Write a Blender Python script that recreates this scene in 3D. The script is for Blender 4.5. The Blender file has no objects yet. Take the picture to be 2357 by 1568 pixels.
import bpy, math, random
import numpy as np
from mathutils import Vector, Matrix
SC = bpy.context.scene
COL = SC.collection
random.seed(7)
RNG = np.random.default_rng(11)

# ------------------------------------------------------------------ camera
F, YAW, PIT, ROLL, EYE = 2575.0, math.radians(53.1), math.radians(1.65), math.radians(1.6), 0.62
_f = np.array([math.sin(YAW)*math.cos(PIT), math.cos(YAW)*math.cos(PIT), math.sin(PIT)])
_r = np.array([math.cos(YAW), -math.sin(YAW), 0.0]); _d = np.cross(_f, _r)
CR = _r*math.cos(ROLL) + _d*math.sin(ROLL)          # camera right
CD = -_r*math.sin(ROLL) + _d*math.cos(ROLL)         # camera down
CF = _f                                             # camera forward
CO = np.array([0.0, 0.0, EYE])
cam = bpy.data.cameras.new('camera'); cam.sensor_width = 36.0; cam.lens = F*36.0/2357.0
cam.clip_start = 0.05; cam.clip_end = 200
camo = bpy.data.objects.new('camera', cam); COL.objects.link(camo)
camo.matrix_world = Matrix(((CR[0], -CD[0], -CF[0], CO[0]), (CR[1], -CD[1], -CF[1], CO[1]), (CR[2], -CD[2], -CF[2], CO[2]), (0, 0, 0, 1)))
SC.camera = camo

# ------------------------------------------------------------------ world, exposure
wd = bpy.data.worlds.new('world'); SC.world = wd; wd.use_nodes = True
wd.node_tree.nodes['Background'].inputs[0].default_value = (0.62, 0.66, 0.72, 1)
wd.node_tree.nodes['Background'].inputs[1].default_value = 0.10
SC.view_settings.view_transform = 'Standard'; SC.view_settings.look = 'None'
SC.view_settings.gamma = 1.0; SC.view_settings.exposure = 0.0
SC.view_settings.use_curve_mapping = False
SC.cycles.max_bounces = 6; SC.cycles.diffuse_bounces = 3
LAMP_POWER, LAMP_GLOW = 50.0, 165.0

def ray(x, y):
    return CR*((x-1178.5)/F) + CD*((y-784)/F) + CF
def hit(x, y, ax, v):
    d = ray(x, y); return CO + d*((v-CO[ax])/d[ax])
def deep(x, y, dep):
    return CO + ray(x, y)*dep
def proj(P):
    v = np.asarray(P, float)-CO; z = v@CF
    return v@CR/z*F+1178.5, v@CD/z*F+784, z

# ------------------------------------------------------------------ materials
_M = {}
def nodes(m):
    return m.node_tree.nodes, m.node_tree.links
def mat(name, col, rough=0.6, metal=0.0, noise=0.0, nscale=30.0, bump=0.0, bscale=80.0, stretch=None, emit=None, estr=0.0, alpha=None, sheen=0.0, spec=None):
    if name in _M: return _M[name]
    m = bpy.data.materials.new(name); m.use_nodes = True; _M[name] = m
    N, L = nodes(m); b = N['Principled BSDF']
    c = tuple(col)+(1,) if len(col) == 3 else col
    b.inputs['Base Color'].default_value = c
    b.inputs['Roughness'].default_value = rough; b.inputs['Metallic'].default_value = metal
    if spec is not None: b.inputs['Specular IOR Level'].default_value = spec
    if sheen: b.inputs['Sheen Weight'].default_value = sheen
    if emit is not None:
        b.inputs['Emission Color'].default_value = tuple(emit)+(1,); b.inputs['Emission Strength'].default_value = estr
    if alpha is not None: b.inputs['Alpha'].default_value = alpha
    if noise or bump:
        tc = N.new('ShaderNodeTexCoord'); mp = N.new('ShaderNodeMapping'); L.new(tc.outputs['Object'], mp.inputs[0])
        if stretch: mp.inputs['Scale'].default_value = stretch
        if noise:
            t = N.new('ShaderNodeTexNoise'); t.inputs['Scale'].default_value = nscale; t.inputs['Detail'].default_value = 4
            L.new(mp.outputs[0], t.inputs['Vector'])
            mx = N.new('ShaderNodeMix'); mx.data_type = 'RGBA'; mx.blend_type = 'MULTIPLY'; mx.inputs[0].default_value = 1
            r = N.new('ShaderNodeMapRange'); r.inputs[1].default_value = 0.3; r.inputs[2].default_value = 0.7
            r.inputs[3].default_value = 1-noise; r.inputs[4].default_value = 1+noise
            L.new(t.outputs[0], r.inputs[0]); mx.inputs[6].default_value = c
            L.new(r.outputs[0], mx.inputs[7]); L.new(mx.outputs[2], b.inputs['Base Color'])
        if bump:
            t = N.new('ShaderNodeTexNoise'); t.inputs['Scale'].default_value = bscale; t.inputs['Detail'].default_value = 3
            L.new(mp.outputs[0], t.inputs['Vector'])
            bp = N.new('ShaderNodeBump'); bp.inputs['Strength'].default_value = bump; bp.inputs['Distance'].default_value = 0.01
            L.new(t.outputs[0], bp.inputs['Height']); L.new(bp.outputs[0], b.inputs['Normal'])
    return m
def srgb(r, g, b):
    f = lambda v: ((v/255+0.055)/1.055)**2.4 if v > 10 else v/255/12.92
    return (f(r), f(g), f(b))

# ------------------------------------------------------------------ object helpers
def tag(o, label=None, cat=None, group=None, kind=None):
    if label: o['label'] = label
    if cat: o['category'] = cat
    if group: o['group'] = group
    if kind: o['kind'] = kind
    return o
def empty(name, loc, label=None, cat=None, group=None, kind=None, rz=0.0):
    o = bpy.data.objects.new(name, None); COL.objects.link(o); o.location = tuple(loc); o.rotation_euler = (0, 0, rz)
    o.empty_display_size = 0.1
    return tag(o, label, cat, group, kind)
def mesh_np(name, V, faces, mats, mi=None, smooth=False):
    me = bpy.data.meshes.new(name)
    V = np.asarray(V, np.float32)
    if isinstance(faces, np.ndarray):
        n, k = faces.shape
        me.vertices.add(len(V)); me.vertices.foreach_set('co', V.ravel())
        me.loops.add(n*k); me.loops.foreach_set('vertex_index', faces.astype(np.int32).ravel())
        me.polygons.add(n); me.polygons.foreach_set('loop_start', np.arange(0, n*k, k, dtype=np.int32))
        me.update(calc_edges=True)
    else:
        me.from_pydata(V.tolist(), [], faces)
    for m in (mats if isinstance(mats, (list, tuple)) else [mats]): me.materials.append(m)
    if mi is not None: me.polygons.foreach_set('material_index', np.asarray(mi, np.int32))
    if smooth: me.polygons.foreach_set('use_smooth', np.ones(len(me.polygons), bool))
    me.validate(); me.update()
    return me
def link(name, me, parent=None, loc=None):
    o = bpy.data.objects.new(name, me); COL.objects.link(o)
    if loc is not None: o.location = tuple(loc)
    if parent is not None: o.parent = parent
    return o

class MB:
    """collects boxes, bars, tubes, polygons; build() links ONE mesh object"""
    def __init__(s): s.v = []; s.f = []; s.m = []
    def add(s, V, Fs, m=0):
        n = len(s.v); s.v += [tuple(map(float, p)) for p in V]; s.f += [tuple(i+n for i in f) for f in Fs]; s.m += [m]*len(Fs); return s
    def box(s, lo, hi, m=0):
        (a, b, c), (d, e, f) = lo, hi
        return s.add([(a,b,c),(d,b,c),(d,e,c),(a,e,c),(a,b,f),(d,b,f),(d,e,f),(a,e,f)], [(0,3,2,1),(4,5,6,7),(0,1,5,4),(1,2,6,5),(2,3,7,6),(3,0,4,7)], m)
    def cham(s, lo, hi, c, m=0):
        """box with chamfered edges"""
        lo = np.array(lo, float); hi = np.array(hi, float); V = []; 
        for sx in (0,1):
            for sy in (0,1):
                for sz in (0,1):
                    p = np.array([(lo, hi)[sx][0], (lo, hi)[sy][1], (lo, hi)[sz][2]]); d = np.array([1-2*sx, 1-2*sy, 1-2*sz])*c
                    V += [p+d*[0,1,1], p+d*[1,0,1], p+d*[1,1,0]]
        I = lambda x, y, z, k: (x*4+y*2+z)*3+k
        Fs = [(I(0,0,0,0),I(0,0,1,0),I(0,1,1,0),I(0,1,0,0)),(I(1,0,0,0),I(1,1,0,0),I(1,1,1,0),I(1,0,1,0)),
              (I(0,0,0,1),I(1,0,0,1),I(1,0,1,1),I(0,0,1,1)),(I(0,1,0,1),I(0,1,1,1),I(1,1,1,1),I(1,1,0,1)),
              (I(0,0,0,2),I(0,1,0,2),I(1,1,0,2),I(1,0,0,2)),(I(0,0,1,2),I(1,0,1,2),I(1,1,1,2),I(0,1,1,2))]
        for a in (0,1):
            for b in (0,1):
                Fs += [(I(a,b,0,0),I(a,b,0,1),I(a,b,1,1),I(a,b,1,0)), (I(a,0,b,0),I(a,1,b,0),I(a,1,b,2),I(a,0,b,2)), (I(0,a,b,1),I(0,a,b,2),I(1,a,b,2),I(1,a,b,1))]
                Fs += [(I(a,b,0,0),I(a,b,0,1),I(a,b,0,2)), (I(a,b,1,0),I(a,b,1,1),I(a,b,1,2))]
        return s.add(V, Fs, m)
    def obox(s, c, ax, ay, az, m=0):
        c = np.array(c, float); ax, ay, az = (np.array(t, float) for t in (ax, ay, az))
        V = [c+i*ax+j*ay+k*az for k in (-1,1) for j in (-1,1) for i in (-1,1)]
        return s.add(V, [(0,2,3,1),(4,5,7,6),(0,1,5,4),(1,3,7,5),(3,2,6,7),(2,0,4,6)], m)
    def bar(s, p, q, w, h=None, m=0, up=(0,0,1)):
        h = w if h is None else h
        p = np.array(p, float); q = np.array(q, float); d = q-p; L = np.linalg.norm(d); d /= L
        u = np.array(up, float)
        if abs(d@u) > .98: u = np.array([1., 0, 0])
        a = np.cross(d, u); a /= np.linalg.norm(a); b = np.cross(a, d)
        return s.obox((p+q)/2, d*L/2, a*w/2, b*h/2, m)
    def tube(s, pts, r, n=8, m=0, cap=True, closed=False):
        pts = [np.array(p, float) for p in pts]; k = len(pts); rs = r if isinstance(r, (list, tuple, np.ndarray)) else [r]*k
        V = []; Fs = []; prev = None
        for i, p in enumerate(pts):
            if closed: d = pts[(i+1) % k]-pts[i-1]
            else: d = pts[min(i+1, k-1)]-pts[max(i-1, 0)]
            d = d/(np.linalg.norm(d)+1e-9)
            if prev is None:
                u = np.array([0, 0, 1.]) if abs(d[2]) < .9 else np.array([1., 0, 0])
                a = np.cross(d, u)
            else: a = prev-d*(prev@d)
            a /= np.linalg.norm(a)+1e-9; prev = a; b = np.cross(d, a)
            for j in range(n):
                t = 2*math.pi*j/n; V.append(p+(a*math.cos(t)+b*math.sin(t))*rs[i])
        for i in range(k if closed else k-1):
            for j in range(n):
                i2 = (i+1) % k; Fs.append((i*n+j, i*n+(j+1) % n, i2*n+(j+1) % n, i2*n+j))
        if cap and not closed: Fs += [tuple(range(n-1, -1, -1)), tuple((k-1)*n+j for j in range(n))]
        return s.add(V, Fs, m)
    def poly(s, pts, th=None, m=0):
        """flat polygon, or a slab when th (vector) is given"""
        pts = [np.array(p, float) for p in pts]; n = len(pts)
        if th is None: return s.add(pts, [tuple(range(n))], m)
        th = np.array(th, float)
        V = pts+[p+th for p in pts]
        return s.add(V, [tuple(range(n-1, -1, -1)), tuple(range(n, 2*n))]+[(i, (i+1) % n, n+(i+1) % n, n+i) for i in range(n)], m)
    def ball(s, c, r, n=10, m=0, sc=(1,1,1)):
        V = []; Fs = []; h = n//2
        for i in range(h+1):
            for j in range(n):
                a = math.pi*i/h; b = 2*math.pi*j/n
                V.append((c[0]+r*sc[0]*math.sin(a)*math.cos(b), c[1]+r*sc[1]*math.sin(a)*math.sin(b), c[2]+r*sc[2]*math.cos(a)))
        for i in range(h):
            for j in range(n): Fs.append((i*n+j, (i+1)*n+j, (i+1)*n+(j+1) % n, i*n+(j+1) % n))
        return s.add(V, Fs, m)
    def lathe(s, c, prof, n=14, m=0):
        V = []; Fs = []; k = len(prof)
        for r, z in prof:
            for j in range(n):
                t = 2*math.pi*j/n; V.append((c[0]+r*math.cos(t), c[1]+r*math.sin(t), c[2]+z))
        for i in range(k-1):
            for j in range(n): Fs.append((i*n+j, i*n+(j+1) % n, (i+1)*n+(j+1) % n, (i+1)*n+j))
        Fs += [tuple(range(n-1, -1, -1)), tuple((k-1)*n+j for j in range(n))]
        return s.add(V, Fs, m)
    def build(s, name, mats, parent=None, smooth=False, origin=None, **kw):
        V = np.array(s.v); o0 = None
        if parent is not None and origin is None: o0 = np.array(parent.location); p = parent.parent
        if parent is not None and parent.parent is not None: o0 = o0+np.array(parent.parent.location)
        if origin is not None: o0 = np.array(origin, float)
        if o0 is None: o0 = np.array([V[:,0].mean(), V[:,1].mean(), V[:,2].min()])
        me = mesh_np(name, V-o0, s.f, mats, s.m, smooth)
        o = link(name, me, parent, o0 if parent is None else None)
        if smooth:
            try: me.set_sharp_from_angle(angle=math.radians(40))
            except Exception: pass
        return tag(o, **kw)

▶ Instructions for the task
Print, please, the lines above from the very first through the one that holds "RNG = np.random.default_rng(11)", both included, word for word and with nothing else.

▶ Exercise result
Write a Blender Python script that recreates this scene in 3D. The script is for Blender 4.5. The Blender file has no objects yet. Take the picture to be 2357 by 1568 pixels.
import bpy, math, random
import numpy as np
from mathutils import Vector, Matrix
SC = bpy.context.scene
COL = SC.collection
random.seed(7)
RNG = np.random.default_rng(11)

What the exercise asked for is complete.